Making consistent distributions to paid-in capital is top strategic priority, according to MSCI’s 2026 General Partner Survey.

MSCI

Private market asset managers are responding to pressure to focus on returns on cash to their investors instead of unrealised mark-to-market gains.

This is according to MSCI’s 2026 General Partner Survey, which found that two-thirds (67%) of those surveyed say consistent distributions to paid-in capital (DPI) is their top strategic priority.

It is increasingly becoming a focal point for Limited Partners (LPs), according to MSCI’s report, as 38% of General Partners (GPs) cite it as the measure that draws the most investor attention after internal rate of return (IRR).

While unrealised paper gains have been accepted industry-wide by investors, particularly in illiquid private equity assets, LPs are calling for something “more tangible”, MSCI said.

Luke Flemmer, head of private assets, MSCI, said: “The centre of gravity has shifted from deployment discipline to demonstrated outcomes. Distributions to paid-in capital, realised value and the comparability of returns across managers and vintages are now central to how LPs evaluate their GP relationships.”

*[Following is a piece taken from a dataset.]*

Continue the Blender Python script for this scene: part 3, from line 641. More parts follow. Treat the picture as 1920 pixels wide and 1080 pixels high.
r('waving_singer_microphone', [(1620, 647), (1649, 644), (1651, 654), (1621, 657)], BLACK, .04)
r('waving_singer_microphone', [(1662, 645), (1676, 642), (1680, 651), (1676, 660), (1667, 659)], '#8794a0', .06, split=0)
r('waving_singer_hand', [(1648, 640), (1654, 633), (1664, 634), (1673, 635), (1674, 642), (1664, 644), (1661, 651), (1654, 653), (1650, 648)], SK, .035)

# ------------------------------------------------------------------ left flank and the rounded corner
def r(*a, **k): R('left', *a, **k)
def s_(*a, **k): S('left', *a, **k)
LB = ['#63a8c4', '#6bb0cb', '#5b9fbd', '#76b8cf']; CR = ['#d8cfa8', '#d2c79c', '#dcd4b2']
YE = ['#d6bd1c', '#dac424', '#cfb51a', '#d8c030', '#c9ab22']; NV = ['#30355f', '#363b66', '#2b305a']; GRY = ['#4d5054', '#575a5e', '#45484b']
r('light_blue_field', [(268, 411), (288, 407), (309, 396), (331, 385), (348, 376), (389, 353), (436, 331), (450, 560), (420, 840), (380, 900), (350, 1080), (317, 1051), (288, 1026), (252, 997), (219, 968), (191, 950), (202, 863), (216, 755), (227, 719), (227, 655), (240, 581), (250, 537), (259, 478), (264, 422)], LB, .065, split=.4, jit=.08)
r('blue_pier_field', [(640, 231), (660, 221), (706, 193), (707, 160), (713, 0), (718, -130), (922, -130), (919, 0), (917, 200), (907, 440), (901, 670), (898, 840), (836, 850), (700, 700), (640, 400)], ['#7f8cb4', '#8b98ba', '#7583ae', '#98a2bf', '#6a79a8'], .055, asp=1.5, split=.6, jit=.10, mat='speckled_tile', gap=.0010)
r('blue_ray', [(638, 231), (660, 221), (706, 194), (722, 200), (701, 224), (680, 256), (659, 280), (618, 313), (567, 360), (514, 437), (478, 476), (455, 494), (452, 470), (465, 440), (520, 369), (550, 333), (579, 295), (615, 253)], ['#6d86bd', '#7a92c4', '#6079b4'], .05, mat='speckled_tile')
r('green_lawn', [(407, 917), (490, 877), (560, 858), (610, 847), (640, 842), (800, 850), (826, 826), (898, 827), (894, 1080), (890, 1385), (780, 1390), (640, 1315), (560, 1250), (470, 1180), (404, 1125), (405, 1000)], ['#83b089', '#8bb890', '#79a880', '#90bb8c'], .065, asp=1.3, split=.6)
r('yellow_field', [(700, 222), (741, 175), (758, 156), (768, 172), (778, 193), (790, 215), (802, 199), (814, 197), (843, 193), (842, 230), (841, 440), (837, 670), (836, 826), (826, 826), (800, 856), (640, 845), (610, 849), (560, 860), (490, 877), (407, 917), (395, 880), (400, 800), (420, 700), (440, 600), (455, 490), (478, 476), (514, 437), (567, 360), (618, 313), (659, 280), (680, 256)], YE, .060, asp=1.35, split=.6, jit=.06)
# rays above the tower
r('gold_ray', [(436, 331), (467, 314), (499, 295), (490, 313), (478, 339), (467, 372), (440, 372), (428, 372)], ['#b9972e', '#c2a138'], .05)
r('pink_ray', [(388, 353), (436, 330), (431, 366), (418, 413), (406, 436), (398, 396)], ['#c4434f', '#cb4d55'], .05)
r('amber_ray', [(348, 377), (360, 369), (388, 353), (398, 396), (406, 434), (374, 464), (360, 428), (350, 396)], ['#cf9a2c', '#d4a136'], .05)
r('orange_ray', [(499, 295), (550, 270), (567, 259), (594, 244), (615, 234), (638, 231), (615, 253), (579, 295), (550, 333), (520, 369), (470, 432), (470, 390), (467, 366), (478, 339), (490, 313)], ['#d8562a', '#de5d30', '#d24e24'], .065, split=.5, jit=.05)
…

The survey also found that higher interest rates and rising LP selectivity are making it harder for fundraising and exits, and to make it worse, capital is flowing to a narrower set of strategies: namely private equity and growth equity, infrastructure and secondaries.

To achieve capital return and liquidity, Asia is taking a different approach to other regions, according to the survey.

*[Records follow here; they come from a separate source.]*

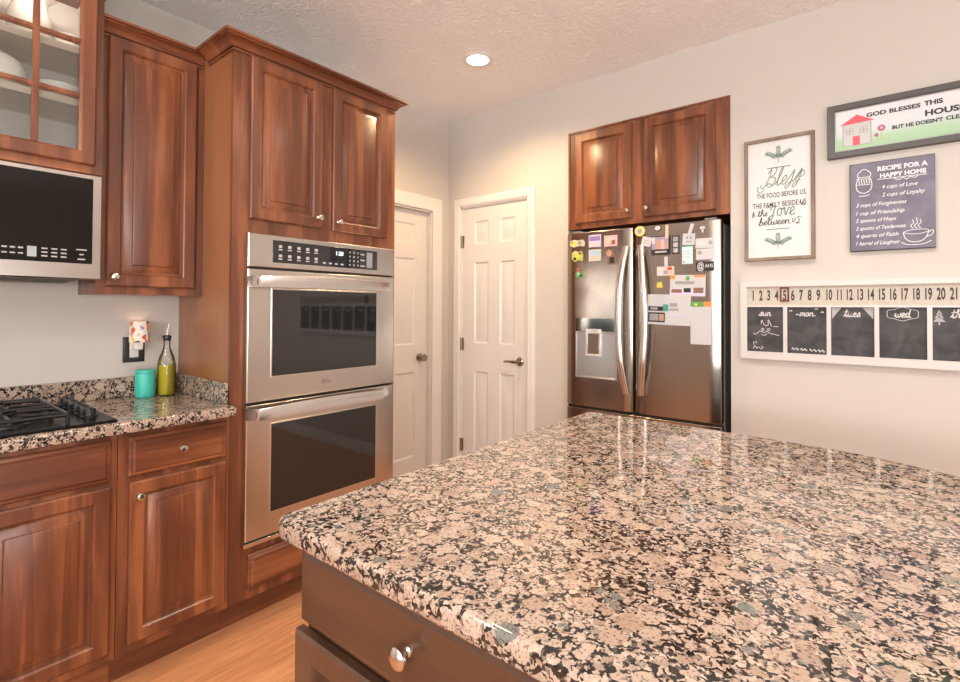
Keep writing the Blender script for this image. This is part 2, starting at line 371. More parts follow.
for a, b in ((WX0, WX0+.06), (WX1-.06, WX1), ((WX0+WX1)/2-.03, (WX0+WX1)/2+.03)): f.box(a, b, YN-.09, YN-.02, WZ0, WZ1)
f.box(WX0, WX1, YN-.09, YN-.02, WZ0, WZ0+.06).box(WX0, WX1, YN-.09, YN-.02, WZ1-.06, WZ1)
wn = struct(f.build('window_2', WHITE, smooth=0)); struct(MB().box(WX0+.05, WX1-.05, YN-.06, YN-.054, WZ0+.05, WZ1-.05).build('pane', PANE, wn, smooth=0))

# baseboards
bbp = [(.0,0),(.014,0),(.014,.075),(.008,.095),(.0,.1)]
bb = MB()
for a, b in ((-1.848, NX0), (NX1, XR)): bb.sweep(bbp, [((a, BW), (0,-1)), ((b, BW), (0,-1))])
struct(bb.build('baseboard_back', WHITE))

# door casings and six-panel doors
CASE = [(.0,0),(.0,.010),(.012,.016),(.030,.013),(.048,.018),(.060,.014),(.063,.006),(.063,0)]   # (across, out)
def casing(name, x0, x1, z1, wdt, parent_loc, rz, jamb):
    k = wdt/.063; mb = MB(); R = []
    for px, pz, mx, mz in ((x0, 0, -1, 0), (x0, z1, -1, 1), (x1, z1, 1, 1), (x1, 0, 1, 0)):
        R.append([(px+mx*a*k, -o, pz+mz*a*k) for a, o in CASE])
    mb.rings(R)
    mb.box(x0-.004, x0+.012, 0, jamb, 0, z1).box(x1-.012, x1+.004, 0, jamb, 0, z1).box(x0, x1, 0, jamb, z1-.012, z1+.004)
    o = mb.build(name, WHITE); o.location = parent_loc; o.rotation_euler = (0,0,rz); return struct(o)
casing('trim_1', -2.52, -1.912, 2.062, .063, (0, BW, 0), 0, .11)
casing('trim_2', 1.93, 2.692, 2.024, .100, (DW, 0, 0), PI/2, .115)
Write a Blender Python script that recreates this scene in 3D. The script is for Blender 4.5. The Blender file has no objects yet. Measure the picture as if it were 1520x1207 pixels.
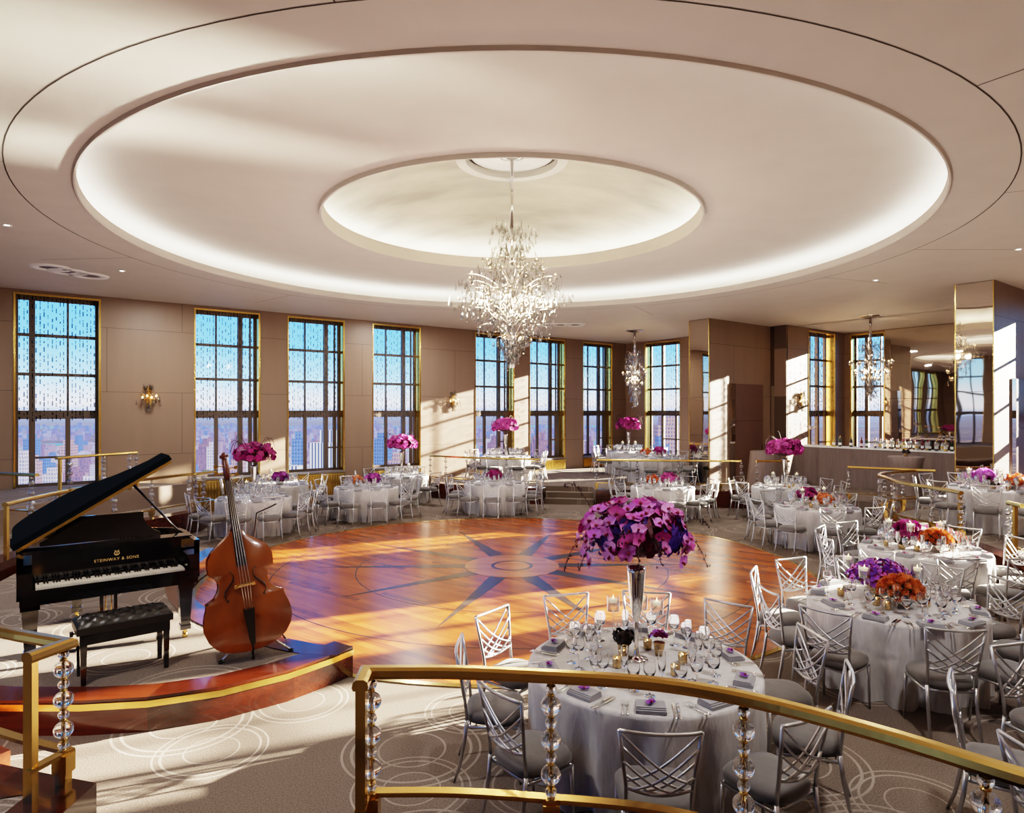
import bpy, math, random
from mathutils import Vector, Matrix
R = math.radians
PI = math.pi
random.seed(7)
SC = bpy.context.scene
COL = SC.collection
OBJ = bpy.data.objects

# ------------------------------------------------------------------ plan frame
CX, CY = 0.0, 11.15                      # centre of the dance floor
UX, UY = 0.795, 0.6066                   # along the back-left window wall
VX, VY = 0.6066, -0.795                  # along the right window wall
ROT = math.atan2(UY, UX)
H = 5.39                                 # ceiling
PH = 0.45                                # terrace height
def W(a, b, z=None):
    x, y = CX + a*UX + b*VX, CY + a*UY + b*VY
    return (x, y) if z is None else (x, y, z)
def pol(r, deg, z=None):
    x, y = CX + r*math.cos(R(deg)), CY + r*math.sin(R(deg))
    return (x, y) if z is None else (x, y, z)

# ------------------------------------------------------------------ mesh builder
class M:
    def __init__(s): s.v = []; s.f = []; s.sm = []; s.mi = []
    def add(s, v, f, smooth=False, mi=0):
        n = len(s.v); s.v += [tuple(p) for p in v]
        for q in f:
            s.f.append(tuple(i + n for i in q)); s.sm.append(smooth); s.mi.append(mi)
        return s
    def box(s, c, d, rz=0, taper=1.0, mi=0):
        cx, cy, cz = c; dx, dy, dz = d[0]/2, d[1]/2, d[2]/2
        co, si = math.cos(rz), math.sin(rz); v = []
        for z, t in ((-dz, taper), (dz, 1.0)):
            for x, y in ((-dx, -dy), (dx, -dy), (dx, dy), (-dx, dy)):
                x *= t; y *= t
                v.append((cx + x*co - y*si, cy + x*si + y*co, cz + z))
        return s.add(v, [(3,2,1,0), (4,5,6,7), (0,1,5,4), (1,2,6,5), (2,3,7,6), (3,0,4,7)], False, mi)
    def tube(s, pts, r, n=8, smooth=True, mi=0, caps=True, flat=1.0):
        pts = [Vector(p) for p in pts]
        rs = r if isinstance(r, (list, tuple)) else [r]*len(pts)
        v = []; up = None
        for i, p in enumerate(pts):
            t = (pts[min(i+1, len(pts)-1)] - pts[max(i-1, 0)]).normalized()
            if up is None:
                up = Vector((0,0,1)) if abs(t.z) < .9 else Vector((1,0,0))
            a = t.cross(up)
            if a.length < 1e-6: a = t.cross(Vector((0,1,0)))
            a.normalize(); up = a.cross(t).normalized()
            for k in range(n):
                an = 2*PI*k/n
                v.append(p + a*math.cos(an)*rs[i] + up*math.sin(an)*rs[i]*flat)
        f = []
        for i in range(len(pts)-1):
            for k in range(n):
                k2 = (k+1) % n
                f.append((i*n+k, i*n+k2, (i+1)*n+k2, (i+1)*n+k))
        if caps:
            f.append(tuple(range(n-1, -1, -1))); f.append(tuple((len(pts)-1)*n+k for k in range(n)))
        return s.add(v, f, smooth, mi)
    def lathe(s, prof, n=16, c=(0,0,0), smooth=True, mi=0):
        v = []; f = []; idx = []
        for r, z in prof:
            if r < 1e-5:
                idx.append([len(v)]*n); v.append((c[0], c[1], c[2]+z))
            else:
                st = len(v)
                for k in range(n):
                    a = 2*PI*k/n; v.append((c[0]+r*math.cos(a), c[1]+r*math.sin(a), c[2]+z))
                idx.append([st+k for k in range(n)])
        for i in range(len(prof)-1):
            A, B = idx[i], idx[i+1]
            for k in range(n):
                k2 = (k+1) % n
                q = [A[k], A[k2], B[k2], B[k]]; u = []
                for e in q:
                    if e not in u: u.append(e)
                if len(u) > 2: f.append(tuple(u))
        return s.add(v, f, smooth, mi)
    def prism(s, poly, z0, z1, mi=0, top=True, bottom=True):
        n = len(poly)
        v = [(p[0], p[1], z0) for p in poly] + [(p[0], p[1], z1) for p in poly]
        f = [(i, (i+1) % n, n+(i+1) % n, n+i) for i in range(n)]
        if bottom: f.append(tuple(range(n-1, -1, -1)))
        if top: f.append(tuple(range(n, 2*n)))
        return s.add(v, f, False, mi)
    def strip(s, A, B, smooth=False, mi=0):
        n = len(A)
        return s.add(list(A)+list(B), [(i, i+1, n+i+1, n+i) for i in range(n-1)], smooth, mi)
    def sweep(s, path, prof, mi=0, smooth=False):
        P = [Vector(p) for p in path]; n = len(prof); v = []
        for i, p in enumerate(P):
            d0 = (P[i]-P[i-1]) if i > 0 else (P[1]-P[0])
            d1 = (P[i+1]-P[i]) if i < len(P)-1 else d0
            d0 = Vector((d0.x, d0.y, 0)).normalized(); d1 = Vector((d1.x, d1.y, 0)).normalized()
            t = (d0+d1).normalized(); nn = Vector((-t.y, t.x, 0))
            k = 1/max(.4, t.dot(d0))
            for a, z in prof: v.append(p + nn*a*k + Vector((0,0,z)))
        f = []
        for i in range(len(P)-1):
            for k in range(n):
                k2 = (k+1) % n; f.append((i*n+k, (i+1)*n+k, (i+1)*n+k2, i*n+k2))
        f.append(tuple(range(n))); f.append(tuple((len(P)-1)*n+k for k in range(n-1, -1, -1)))
        return s.add(v, f, smooth, mi)
    def put(s, o, mat):
        return s.add([mat @ Vector(p) for p in o.v], o.f, o.sm[0] if o.sm else True, 0)
    def move(s, mat):
        s.v = [tuple(mat @ Vector(p)) for p in s.v]; return s
    def mesh(s, name, mats):
        me = bpy.data.meshes.new(name); me.from_pydata(s.v, [], s.f)
        me.polygons.foreach_set('use_smooth', s.sm); me.polygons.foreach_set('material_index', s.mi)
        for m in (mats if isinstance(mats, (list, tuple)) else [mats]): me.materials.append(m)
        me.update(); return me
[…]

Asian GPs are pursuing fund recapitalisations at significantly higher rates (62%) compared with their North American and European counterparts, who are instead leaning heavily into secondaries (49% and 42%).

This comes after last year saw distribution rates reach just 13%, less than half the levels seen during the more active distribution years of 2017 to 2018.

Ben Wyburd, head of Apac private assets products at MSCI, said, “This year’s survey highlights that Asian GPs are contending with structural pressures, particularly around cross-border capital complexity and regulatory volatility.”

“The gap between awareness and readiness leaves firms exposed to risks already on their horizon, pointing to the need for connected infrastructure built on integrated and reliable data systems to navigate a world of compounding risks and evolving LP expectations.”